#### Source excerpt:
## BEGIN
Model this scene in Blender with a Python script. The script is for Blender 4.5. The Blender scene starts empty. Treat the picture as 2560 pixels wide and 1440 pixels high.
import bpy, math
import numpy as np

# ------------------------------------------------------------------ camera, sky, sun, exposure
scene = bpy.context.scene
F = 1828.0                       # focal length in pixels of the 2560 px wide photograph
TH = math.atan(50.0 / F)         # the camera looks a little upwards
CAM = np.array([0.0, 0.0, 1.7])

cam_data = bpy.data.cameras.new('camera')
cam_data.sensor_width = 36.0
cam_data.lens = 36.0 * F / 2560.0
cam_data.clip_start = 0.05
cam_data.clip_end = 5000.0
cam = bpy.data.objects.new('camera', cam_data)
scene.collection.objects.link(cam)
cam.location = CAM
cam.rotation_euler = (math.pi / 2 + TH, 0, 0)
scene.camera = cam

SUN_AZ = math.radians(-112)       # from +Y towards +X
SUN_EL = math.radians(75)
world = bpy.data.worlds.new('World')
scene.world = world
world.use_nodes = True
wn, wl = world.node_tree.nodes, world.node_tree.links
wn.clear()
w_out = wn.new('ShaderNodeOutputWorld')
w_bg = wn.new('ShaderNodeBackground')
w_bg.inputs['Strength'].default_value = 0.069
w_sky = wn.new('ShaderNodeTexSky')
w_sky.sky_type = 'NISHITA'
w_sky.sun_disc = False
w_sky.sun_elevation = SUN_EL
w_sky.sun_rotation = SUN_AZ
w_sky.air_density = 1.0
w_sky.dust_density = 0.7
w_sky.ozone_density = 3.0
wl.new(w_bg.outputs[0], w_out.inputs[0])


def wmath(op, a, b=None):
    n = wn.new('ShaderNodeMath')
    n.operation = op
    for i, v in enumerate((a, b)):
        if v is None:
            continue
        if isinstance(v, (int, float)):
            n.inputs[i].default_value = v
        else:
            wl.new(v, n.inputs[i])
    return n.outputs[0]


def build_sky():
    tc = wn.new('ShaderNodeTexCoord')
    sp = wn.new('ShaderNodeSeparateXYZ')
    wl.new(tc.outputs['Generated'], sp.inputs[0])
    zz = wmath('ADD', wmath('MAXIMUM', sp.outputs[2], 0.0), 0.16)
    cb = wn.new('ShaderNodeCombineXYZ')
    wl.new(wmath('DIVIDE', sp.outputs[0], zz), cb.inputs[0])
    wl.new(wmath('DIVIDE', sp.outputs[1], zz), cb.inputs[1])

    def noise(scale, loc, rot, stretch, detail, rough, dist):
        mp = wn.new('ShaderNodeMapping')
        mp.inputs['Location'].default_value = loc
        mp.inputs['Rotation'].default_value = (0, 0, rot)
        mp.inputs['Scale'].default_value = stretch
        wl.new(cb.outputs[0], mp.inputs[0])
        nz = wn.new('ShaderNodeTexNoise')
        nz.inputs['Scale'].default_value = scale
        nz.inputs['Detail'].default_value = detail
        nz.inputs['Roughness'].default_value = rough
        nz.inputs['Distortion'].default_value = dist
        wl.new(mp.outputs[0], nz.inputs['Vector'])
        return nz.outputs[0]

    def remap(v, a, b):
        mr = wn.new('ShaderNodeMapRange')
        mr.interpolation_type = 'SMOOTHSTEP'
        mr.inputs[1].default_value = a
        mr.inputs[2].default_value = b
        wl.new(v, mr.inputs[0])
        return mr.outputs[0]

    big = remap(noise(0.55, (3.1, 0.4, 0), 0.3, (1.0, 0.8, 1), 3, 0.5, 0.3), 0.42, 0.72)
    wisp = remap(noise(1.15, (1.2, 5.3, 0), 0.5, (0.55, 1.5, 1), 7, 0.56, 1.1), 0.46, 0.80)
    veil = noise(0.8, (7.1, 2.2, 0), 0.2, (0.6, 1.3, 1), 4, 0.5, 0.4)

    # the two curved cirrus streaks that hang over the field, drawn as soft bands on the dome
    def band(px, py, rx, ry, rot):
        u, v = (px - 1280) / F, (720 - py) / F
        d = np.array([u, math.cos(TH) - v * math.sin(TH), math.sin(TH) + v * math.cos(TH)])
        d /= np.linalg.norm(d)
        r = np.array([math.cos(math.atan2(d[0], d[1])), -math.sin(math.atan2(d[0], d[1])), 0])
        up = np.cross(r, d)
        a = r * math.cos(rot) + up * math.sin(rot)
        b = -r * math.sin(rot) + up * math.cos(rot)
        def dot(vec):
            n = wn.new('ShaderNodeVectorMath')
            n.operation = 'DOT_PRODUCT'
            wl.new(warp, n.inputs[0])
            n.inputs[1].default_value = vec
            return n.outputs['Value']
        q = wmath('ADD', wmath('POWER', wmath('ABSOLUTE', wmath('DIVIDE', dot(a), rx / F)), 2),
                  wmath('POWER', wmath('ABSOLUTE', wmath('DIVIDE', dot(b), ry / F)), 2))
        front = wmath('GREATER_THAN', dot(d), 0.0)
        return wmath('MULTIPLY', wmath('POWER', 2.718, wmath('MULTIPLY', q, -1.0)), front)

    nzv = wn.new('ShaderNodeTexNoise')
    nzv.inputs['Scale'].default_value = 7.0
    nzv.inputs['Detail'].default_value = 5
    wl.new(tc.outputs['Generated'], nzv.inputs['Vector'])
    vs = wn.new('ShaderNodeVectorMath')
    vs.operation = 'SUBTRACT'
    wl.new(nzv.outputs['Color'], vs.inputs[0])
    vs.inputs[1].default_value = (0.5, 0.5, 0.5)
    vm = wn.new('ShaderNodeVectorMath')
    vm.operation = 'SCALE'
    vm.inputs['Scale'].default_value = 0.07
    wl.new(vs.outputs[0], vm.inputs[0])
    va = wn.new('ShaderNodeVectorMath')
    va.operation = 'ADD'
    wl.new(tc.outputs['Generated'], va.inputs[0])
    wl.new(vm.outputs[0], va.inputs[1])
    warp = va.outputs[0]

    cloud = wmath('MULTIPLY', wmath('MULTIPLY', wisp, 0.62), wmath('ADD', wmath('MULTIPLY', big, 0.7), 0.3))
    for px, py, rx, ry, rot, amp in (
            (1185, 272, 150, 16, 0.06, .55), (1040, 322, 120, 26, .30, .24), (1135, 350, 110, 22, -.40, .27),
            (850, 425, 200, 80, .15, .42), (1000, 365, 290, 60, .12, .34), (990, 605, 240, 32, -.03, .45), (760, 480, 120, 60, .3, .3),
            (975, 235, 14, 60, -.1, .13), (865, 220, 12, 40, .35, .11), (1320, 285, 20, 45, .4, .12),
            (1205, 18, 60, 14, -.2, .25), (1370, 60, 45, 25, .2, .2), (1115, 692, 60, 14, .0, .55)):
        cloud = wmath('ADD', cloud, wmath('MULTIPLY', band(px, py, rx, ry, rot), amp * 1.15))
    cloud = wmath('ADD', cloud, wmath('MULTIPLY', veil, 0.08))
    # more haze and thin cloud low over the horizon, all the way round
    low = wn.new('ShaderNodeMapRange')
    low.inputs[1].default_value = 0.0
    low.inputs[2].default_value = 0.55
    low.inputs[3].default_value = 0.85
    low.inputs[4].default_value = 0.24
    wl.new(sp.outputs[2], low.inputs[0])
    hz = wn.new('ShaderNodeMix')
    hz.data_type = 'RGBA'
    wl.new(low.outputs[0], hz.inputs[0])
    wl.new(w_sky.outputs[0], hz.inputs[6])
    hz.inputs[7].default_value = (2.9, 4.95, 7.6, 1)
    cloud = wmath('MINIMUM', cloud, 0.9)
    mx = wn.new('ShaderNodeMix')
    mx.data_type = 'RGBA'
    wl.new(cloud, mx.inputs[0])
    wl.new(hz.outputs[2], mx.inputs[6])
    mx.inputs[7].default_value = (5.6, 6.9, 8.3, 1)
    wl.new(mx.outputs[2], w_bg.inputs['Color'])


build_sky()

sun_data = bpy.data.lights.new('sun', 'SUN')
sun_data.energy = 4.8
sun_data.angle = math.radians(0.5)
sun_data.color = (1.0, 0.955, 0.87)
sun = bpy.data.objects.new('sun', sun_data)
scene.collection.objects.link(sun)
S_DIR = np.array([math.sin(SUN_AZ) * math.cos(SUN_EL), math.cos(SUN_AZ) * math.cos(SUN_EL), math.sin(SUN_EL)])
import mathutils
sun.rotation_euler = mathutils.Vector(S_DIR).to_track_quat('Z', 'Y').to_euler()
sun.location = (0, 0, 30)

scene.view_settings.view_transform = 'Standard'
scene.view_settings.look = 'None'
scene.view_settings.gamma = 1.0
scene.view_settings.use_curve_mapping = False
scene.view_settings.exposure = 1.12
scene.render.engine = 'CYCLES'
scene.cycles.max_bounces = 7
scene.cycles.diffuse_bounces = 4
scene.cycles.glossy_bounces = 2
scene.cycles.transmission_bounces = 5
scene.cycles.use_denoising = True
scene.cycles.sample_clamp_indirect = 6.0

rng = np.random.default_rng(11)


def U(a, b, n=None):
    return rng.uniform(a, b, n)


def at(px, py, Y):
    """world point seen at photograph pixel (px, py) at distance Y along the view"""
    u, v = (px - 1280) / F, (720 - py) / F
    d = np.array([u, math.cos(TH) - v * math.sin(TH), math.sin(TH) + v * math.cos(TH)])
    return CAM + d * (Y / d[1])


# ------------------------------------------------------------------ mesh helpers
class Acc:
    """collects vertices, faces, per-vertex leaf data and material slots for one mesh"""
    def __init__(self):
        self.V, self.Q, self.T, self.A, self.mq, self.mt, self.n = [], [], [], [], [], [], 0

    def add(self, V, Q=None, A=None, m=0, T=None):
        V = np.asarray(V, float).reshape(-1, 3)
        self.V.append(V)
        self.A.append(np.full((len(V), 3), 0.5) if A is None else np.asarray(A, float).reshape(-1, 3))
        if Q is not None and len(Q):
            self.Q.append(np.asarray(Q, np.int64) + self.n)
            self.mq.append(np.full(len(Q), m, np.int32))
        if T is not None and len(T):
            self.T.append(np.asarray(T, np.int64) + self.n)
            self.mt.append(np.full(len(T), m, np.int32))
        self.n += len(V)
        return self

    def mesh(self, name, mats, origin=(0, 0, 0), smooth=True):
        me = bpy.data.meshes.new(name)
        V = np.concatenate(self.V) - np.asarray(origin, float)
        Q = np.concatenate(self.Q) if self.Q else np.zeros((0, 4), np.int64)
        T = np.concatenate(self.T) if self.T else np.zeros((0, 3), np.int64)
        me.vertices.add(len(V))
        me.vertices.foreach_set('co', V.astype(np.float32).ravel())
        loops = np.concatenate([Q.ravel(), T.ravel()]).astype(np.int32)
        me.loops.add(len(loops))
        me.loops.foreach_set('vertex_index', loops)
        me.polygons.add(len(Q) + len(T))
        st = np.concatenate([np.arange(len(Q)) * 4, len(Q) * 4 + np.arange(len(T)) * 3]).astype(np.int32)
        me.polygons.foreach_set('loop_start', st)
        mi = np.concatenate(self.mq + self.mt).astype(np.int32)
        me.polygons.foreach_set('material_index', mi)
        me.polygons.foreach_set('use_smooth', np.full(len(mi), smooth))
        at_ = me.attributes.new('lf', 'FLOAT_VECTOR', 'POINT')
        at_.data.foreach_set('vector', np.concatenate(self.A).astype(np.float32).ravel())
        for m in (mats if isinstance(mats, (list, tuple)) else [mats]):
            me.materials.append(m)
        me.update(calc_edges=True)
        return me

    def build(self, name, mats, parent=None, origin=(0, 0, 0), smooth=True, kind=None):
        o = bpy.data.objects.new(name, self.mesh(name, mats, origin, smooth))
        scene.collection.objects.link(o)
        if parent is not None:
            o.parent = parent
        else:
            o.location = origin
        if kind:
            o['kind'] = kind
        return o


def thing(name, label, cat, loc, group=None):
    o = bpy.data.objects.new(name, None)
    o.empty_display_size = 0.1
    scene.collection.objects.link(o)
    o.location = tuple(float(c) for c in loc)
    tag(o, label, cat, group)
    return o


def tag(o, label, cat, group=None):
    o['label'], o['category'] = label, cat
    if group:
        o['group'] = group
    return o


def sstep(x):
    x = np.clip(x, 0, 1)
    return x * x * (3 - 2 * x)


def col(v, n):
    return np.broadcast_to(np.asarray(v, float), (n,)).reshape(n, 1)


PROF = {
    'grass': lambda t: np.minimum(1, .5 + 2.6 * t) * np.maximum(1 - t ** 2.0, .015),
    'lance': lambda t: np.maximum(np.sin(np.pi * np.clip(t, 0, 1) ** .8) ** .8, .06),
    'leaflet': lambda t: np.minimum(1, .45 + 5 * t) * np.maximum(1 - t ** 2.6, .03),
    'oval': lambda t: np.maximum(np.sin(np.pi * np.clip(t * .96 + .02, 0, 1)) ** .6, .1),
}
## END
#### Problem:
Take the lines above from the first through the one containing "return n.outputs[0]" and reproduce them exactly; include nothing else.

#### Worked answer:
Model this scene in Blender with a Python script. The script is for Blender 4.5. The Blender scene starts empty. Treat the picture as 2560 pixels wide and 1440 pixels high.
import bpy, math
import numpy as np

# ------------------------------------------------------------------ camera, sky, sun, exposure
scene = bpy.context.scene
F = 1828.0                       # focal length in pixels of the 2560 px wide photograph
TH = math.atan(50.0 / F)         # the camera looks a little upwards
CAM = np.array([0.0, 0.0, 1.7])

cam_data = bpy.data.cameras.new('camera')
cam_data.sensor_width = 36.0
cam_data.lens = 36.0 * F / 2560.0
cam_data.clip_start = 0.05
cam_data.clip_end = 5000.0
cam = bpy.data.objects.new('camera', cam_data)
scene.collection.objects.link(cam)
cam.location = CAM
cam.rotation_euler = (math.pi / 2 + TH, 0, 0)
scene.camera = cam

SUN_AZ = math.radians(-112)       # from +Y towards +X
SUN_EL = math.radians(75)
world = bpy.data.worlds.new('World')
scene.world = world
world.use_nodes = True
wn, wl = world.node_tree.nodes, world.node_tree.links
wn.clear()
w_out = wn.new('ShaderNodeOutputWorld')
w_bg = wn.new('ShaderNodeBackground')
w_bg.inputs['Strength'].default_value = 0.069
w_sky = wn.new('ShaderNodeTexSky')
w_sky.sky_type = 'NISHITA'
w_sky.sun_disc = False
w_sky.sun_elevation = SUN_EL
w_sky.sun_rotation = SUN_AZ
w_sky.air_density = 1.0
w_sky.dust_density = 0.7
w_sky.ozone_density = 3.0
wl.new(w_bg.outputs[0], w_out.inputs[0])


def wmath(op, a, b=None):
    n = wn.new('ShaderNodeMath')
    n.operation = op
    for i, v in enumerate((a, b)):
        if v is None:
            continue
        if isinstance(v, (int, float)):
            n.inputs[i].default_value = v
        else:
            wl.new(v, n.inputs[i])
    return n.outputs[0]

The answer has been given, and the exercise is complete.